80% more publishers will support video advertising in 2007.

Advertising.com, Inc. announced the results of its 2007 online publisher survey, an annual survey of websites who participate in the company’s advertising network. The online survey addressed publisher predictions for online advertising revenue growth, advertiser objectives and advertising capabilities for 2007.

Survey findings validate industry prognostications regarding the growth of online video, with 80% more publishers supporting video advertising formats in 2007 versus 2006. In addition, 100% of sites with streaming content are monetizing it with video advertising. Publishers are also expected to add more streaming content to their websites in 2007, primarily through original content versus syndicated or user-generated content.

User-generated content as a whole saw a modest increase this year because, according to one survey respondent, publishers still have not found a way to “filter or monitor user-generated content effectively.”

“Video has a lot of value for advertisers. It carries great emotional impact like TV, yet it can be measured and can’t be skipped. That value means publishers can command higher CPMs – hence the rise of streaming content,” said David Jacobs, senior vice president of publisher services for Advertising.com.

Another notable trend had to do with the objectives advertisers hope to achieve using online advertising.

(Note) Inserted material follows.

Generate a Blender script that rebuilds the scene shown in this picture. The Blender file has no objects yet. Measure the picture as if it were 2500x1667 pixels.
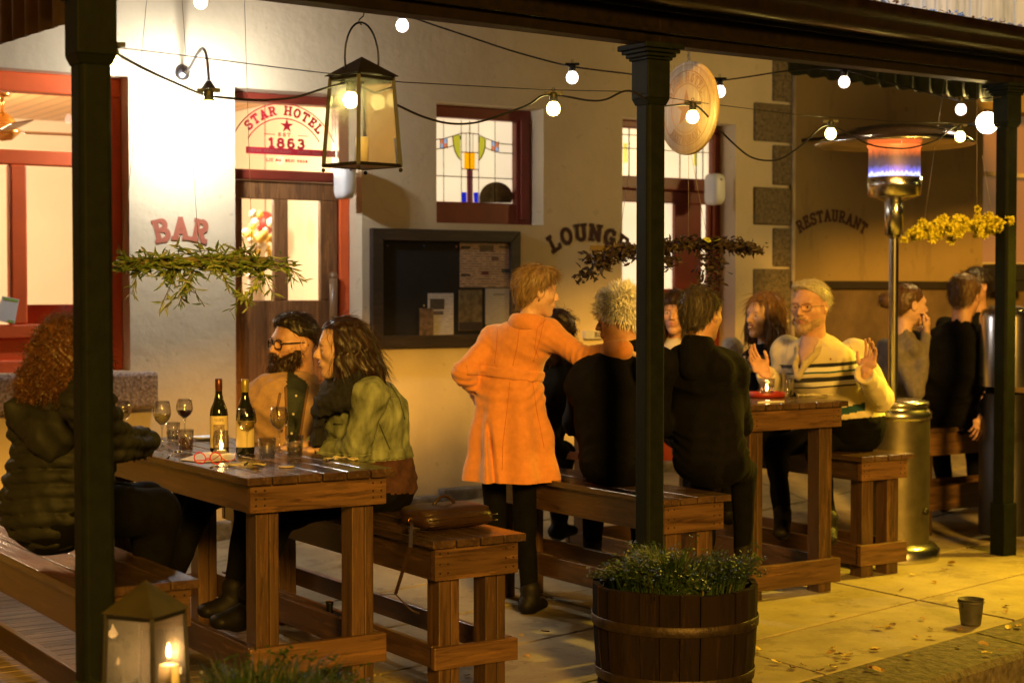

While it appears traditional offline advertisers will continue to shift more dollars to online advertising, maintaining a three-year trend, advertisers plan to use the Internet primarily to achieve hybrid goals, i.e., both branding and direct-response objectives simultaneously. This shift toward hybrid campaigns had clear ramifications for a wide range of other survey findings, including the dominance of CPM pricing models, the focus on larger ad sizes, and the use of more sophisticated advertising formats such as video and rich media – all of which typically correlate with brand advertising. Factors traditionally associated with pure direct-response advertising, such as text links and CPC/CPA pricing, were expected to decline in 2007.